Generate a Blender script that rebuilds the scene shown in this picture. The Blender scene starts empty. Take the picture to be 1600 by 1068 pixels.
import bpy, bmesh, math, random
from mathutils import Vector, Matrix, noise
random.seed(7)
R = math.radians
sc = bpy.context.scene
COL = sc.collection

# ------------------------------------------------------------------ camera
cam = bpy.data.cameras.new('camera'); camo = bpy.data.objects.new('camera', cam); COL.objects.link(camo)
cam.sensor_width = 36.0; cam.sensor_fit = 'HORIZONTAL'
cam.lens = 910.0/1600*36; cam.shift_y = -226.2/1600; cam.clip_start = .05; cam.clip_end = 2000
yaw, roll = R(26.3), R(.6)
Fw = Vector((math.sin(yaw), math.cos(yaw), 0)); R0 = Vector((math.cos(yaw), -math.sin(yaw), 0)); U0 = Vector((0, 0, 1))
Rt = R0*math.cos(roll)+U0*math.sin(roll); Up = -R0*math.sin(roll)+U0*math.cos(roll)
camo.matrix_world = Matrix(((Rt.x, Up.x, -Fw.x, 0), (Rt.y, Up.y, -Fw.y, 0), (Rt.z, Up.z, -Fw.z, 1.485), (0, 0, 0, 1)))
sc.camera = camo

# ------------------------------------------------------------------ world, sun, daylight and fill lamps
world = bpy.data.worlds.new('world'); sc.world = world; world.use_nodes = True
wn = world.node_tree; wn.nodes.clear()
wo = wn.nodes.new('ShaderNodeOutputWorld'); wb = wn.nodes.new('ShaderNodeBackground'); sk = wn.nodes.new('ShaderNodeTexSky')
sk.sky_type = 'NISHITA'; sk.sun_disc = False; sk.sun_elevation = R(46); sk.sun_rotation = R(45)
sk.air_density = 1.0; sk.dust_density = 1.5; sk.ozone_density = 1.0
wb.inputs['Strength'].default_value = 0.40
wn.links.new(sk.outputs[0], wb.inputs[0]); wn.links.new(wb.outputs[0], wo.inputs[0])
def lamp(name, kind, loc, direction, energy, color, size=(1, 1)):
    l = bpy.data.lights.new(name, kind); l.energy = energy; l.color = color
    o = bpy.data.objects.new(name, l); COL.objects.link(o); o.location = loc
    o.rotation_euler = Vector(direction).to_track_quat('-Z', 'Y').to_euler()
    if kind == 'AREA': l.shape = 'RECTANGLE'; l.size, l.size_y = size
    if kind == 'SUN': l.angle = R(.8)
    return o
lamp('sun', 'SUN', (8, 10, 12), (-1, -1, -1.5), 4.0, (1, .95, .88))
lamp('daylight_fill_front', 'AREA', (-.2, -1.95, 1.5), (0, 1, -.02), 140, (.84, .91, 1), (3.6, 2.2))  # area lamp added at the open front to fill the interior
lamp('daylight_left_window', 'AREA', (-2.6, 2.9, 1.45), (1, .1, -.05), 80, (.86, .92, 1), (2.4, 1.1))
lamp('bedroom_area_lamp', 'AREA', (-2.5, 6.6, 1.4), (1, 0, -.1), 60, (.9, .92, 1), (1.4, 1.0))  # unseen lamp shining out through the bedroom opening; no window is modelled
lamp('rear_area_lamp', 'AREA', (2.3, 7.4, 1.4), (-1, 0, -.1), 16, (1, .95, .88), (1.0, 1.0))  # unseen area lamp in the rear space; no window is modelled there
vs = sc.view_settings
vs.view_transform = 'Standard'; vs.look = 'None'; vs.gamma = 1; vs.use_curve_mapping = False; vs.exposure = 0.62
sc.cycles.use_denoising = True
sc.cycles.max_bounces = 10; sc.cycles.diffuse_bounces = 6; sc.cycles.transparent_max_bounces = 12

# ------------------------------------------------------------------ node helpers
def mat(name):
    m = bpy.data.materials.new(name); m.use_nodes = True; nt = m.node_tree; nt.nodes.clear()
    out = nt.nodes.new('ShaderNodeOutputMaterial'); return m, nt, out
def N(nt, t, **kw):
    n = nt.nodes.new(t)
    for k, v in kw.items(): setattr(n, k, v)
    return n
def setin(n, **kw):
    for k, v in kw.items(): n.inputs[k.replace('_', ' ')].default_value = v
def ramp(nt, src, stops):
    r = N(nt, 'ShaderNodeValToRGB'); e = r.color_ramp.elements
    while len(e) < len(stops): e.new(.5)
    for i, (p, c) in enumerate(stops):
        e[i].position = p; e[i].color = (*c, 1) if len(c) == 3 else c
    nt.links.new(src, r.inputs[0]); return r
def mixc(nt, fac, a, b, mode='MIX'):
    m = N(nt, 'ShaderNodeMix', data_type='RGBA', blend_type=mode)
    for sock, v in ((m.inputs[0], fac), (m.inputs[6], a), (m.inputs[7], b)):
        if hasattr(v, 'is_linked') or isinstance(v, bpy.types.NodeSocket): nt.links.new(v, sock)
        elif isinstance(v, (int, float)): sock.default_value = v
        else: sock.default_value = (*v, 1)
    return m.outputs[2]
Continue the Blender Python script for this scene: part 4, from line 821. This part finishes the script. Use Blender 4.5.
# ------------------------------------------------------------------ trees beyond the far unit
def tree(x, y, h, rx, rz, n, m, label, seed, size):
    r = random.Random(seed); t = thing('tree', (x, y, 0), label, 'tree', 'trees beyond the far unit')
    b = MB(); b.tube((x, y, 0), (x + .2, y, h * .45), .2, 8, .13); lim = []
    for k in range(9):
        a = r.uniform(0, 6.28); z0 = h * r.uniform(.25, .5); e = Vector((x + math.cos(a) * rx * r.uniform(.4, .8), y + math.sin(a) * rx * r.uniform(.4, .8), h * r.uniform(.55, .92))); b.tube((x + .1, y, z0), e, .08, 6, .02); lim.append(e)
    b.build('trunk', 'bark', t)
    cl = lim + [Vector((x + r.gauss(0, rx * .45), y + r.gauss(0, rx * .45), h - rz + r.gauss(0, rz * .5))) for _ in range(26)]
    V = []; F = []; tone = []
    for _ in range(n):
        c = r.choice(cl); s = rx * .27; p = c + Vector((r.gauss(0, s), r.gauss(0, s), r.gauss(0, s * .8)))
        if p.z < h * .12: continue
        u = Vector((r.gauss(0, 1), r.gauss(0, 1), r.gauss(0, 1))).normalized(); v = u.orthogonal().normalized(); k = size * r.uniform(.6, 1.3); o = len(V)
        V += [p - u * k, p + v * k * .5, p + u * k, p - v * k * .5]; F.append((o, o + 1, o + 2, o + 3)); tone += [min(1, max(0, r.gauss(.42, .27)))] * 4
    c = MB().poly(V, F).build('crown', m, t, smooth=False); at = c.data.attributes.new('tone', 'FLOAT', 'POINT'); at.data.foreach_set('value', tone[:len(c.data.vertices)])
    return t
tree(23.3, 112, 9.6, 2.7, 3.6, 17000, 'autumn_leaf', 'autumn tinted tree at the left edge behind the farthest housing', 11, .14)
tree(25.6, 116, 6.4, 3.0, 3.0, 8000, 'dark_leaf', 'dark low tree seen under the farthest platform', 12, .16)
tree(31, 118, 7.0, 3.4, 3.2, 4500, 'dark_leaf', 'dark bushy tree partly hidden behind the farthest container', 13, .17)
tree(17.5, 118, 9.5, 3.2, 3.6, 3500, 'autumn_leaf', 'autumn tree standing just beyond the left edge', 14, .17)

^^^^^^^^^^^^^^^^

YOUR INSTRUCTIONS
Reproduce the entries above exactly.

WORKED ANSWER
Generate a Blender script that rebuilds the scene shown in this picture. The Blender scene starts empty. Take the picture to be 1600 by 1068 pixels.
import bpy, bmesh, math, random
from mathutils import Vector, Matrix, noise
random.seed(7)
R = math.radians
sc = bpy.context.scene
COL = sc.collection

# ------------------------------------------------------------------ camera
cam = bpy.data.cameras.new('camera'); camo = bpy.data.objects.new('camera', cam); COL.objects.link(camo)
cam.sensor_width = 36.0; cam.sensor_fit = 'HORIZONTAL'
cam.lens = 910.0/1600*36; cam.shift_y = -226.2/1600; cam.clip_start = .05; cam.clip_end = 2000
yaw, roll = R(26.3), R(.6)
Fw = Vector((math.sin(yaw), math.cos(yaw), 0)); R0 = Vector((math.cos(yaw), -math.sin(yaw), 0)); U0 = Vector((0, 0, 1))
Rt = R0*math.cos(roll)+U0*math.sin(roll); Up = -R0*math.sin(roll)+U0*math.cos(roll)
camo.matrix_world = Matrix(((Rt.x, Up.x, -Fw.x, 0), (Rt.y, Up.y, -Fw.y, 0), (Rt.z, Up.z, -Fw.z, 1.485), (0, 0, 0, 1)))
sc.camera = camo

# ------------------------------------------------------------------ world, sun, daylight and fill lamps
world = bpy.data.worlds.new('world'); sc.world = world; world.use_nodes = True
wn = world.node_tree; wn.nodes.clear()
wo = wn.nodes.new('ShaderNodeOutputWorld'); wb = wn.nodes.new('ShaderNodeBackground'); sk = wn.nodes.new('ShaderNodeTexSky')
sk.sky_type = 'NISHITA'; sk.sun_disc = False; sk.sun_elevation = R(46); sk.sun_rotation = R(45)
sk.air_density = 1.0; sk.dust_density = 1.5; sk.ozone_density = 1.0
wb.inputs['Strength'].default_value = 0.40
wn.links.new(sk.outputs[0], wb.inputs[0]); wn.links.new(wb.outputs[0], wo.inputs[0])
def lamp(name, kind, loc, direction, energy, color, size=(1, 1)):
    l = bpy.data.lights.new(name, kind); l.energy = energy; l.color = color
    o = bpy.data.objects.new(name, l); COL.objects.link(o); o.location = loc
    o.rotation_euler = Vector(direction).to_track_quat('-Z', 'Y').to_euler()
    if kind == 'AREA': l.shape = 'RECTANGLE'; l.size, l.size_y = size
    if kind == 'SUN': l.angle = R(.8)
    return o
lamp('sun', 'SUN', (8, 10, 12), (-1, -1, -1.5), 4.0, (1, .95, .88))
lamp('daylight_fill_front', 'AREA', (-.2, -1.95, 1.5), (0, 1, -.02), 140, (.84, .91, 1), (3.6, 2.2))  # area lamp added at the open front to fill the interior
lamp('daylight_left_window', 'AREA', (-2.6, 2.9, 1.45), (1, .1, -.05), 80, (.86, .92, 1), (2.4, 1.1))
lamp('bedroom_area_lamp', 'AREA', (-2.5, 6.6, 1.4), (1, 0, -.1), 60, (.9, .92, 1), (1.4, 1.0))  # unseen lamp shining out through the bedroom opening; no window is modelled
lamp('rear_area_lamp', 'AREA', (2.3, 7.4, 1.4), (-1, 0, -.1), 16, (1, .95, .88), (1.0, 1.0))  # unseen area lamp in the rear space; no window is modelled there
vs = sc.view_settings
vs.view_transform = 'Standard'; vs.look = 'None'; vs.gamma = 1; vs.use_curve_mapping = False; vs.exposure = 0.62
sc.cycles.use_denoising = True
sc.cycles.max_bounces = 10; sc.cycles.diffuse_bounces = 6; sc.cycles.transparent_max_bounces = 12

# ------------------------------------------------------------------ node helpers
def mat(name):
    m = bpy.data.materials.new(name); m.use_nodes = True; nt = m.node_tree; nt.nodes.clear()
    out = nt.nodes.new('ShaderNodeOutputMaterial'); return m, nt, out
def N(nt, t, **kw):
    n = nt.nodes.new(t)
    for k, v in kw.items(): setattr(n, k, v)
    return n
def setin(n, **kw):
    for k, v in kw.items(): n.inputs[k.replace('_', ' ')].default_value = v
def ramp(nt, src, stops):
    r = N(nt, 'ShaderNodeValToRGB'); e = r.color_ramp.elements
    while len(e) < len(stops): e.new(.5)
    for i, (p, c) in enumerate(stops):
        e[i].position = p; e[i].color = (*c, 1) if len(c) == 3 else c
    nt.links.new(src, r.inputs[0]); return r
def mixc(nt, fac, a, b, mode='MIX'):
    m = N(nt, 'ShaderNodeMix', data_type='RGBA', blend_type=mode)
    for sock, v in ((m.inputs[0], fac), (m.inputs[6], a), (m.inputs[7], b)):
        if hasattr(v, 'is_linked') or isinstance(v, bpy.types.NodeSocket): nt.links.new(v, sock)
        elif isinstance(v, (int, float)): sock.default_value = v
        else: sock.default_value = (*v, 1)
    return m.outputs[2]
Continue the Blender Python script for this scene: part 4, from line 821. This part finishes the script. Use Blender 4.5.
# ------------------------------------------------------------------ trees beyond the far unit
def tree(x, y, h, rx, rz, n, m, label, seed, size):
    r = random.Random(seed); t = thing('tree', (x, y, 0), label, 'tree', 'trees beyond the far unit')
    b = MB(); b.tube((x, y, 0), (x + .2, y, h * .45), .2, 8, .13); lim = []
    for k in range(9):
        a = r.uniform(0, 6.28); z0 = h * r.uniform(.25, .5); e = Vector((x + math.cos(a) * rx * r.uniform(.4, .8), y + math.sin(a) * rx * r.uniform(.4, .8), h * r.uniform(.55, .92))); b.tube((x + .1, y, z0), e, .08, 6, .02); lim.append(e)
    b.build('trunk', 'bark', t)
    cl = lim + [Vector((x + r.gauss(0, rx * .45), y + r.gauss(0, rx * .45), h - rz + r.gauss(0, rz * .5))) for _ in range(26)]
    V = []; F = []; tone = []
    for _ in range(n):
        c = r.choice(cl); s = rx * .27; p = c + Vector((r.gauss(0, s), r.gauss(0, s), r.gauss(0, s * .8)))
        if p.z < h * .12: continue
        u = Vector((r.gauss(0, 1), r.gauss(0, 1), r.gauss(0, 1))).normalized(); v = u.orthogonal().normalized(); k = size * r.uniform(.6, 1.3); o = len(V)
        V += [p - u * k, p + v * k * .5, p + u * k, p - v * k * .5]; F.append((o, o + 1, o + 2, o + 3)); tone += [min(1, max(0, r.gauss(.42, .27)))] * 4
    c = MB().poly(V, F).build('crown', m, t, smooth=False); at = c.data.attributes.new('tone', 'FLOAT', 'POINT'); at.data.foreach_set('value', tone[:len(c.data.vertices)])
    return t
tree(23.3, 112, 9.6, 2.7, 3.6, 17000, 'autumn_leaf', 'autumn tinted tree at the left edge behind the farthest housing', 11, .14)
tree(25.6, 116, 6.4, 3.0, 3.0, 8000, 'dark_leaf', 'dark low tree seen under the farthest platform', 12, .16)
tree(31, 118, 7.0, 3.4, 3.2, 4500, 'dark_leaf', 'dark bushy tree partly hidden behind the farthest container', 13, .17)
tree(17.5, 118, 9.5, 3.2, 3.6, 3500, 'autumn_leaf', 'autumn tree standing just beyond the left edge', 14, .17)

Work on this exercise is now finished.